Added a few bits.
Hard drives are a good place for a lot of small payouts. There's no real garbage in them. Modern drives.
The top of the case is a glued two-ply cap. The magnetic layer is 446 or 505 stainless The aluminium layer is a high grade spun al.
The case is a molded (cast) aluminium, not die cast and is a small bit more valuable.
The magnet(sl) vary but are usually cobalt or neodymium. The backing of the magnets, the big plates, are a special alloy of carbon chromium and aluminium known as permaloy (and various similar spelled trade names).
The motors should be placed slightly higher than cbm since they are aluminium cased, not steel.
Platters have multiple variations. Base metal is either a high grade plate spun aluminium or a special steel known as hematare which is a hematite, carbon, iron, glass. microplating is palladium or platinum. Value ranges fro 10c-70c so boardsort is in the right range on buying them unknown.
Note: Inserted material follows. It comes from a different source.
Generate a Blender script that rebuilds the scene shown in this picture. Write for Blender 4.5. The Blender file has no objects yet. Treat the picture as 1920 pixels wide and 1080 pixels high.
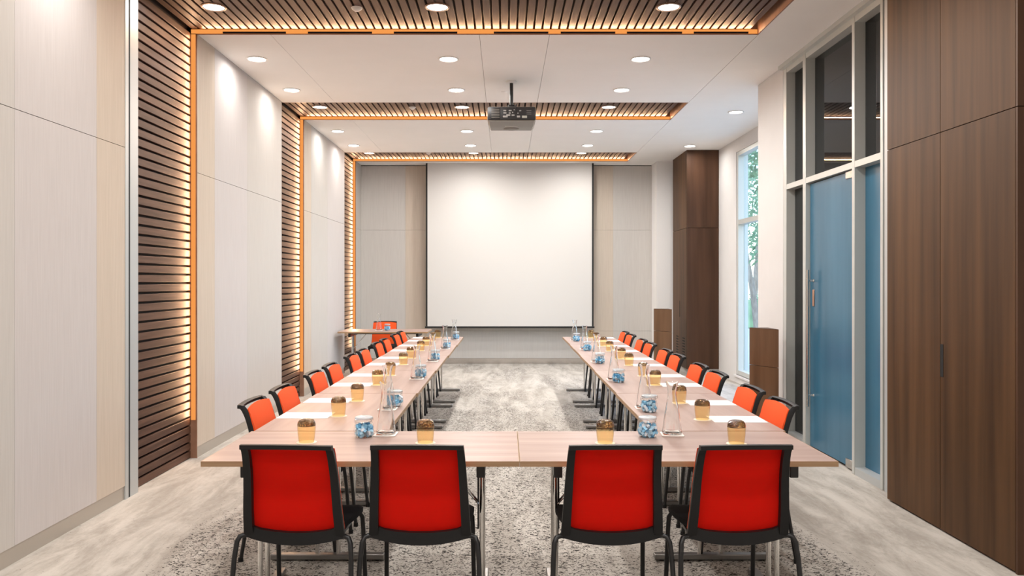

The heads are spun aluminium, remelted and cast. The pickup is almost always rhodium. The wire will be gold or rhodium. The run 50-70c/lb Pickups run $1200-1250 /lb Wire is $860-939/lb The io connector will be gold pin connector or pin-board. Depending on the format and run 50c-1.50/lb.
The screws are all brass or low 300 series stainless. The two to 6 pegs are either brass or aluminium. The magnetic magnet stoppers are almost always cobalt. (The tiny black dots in a plastic arm). The flat wire is either silver plated nickel or gold plated nickel and will go high grade. 1.20-1.50/lb as of yesterday. Unless it was a SAS drive which, so far, has always been a clean pure 22k gold wire, sell as gold laminate for $50-$75/lb the wire will be black on the outside and look like black plastic with dull, almost brass looking connectors. Some high speed drives like the raptor and SG thunderball also have them.
If you are buying them whole stay under 50c/lb Lb and you're making money.
The catch is finding a large enough yard to buy the scrap by grades and friendly enough to do so in small amounts.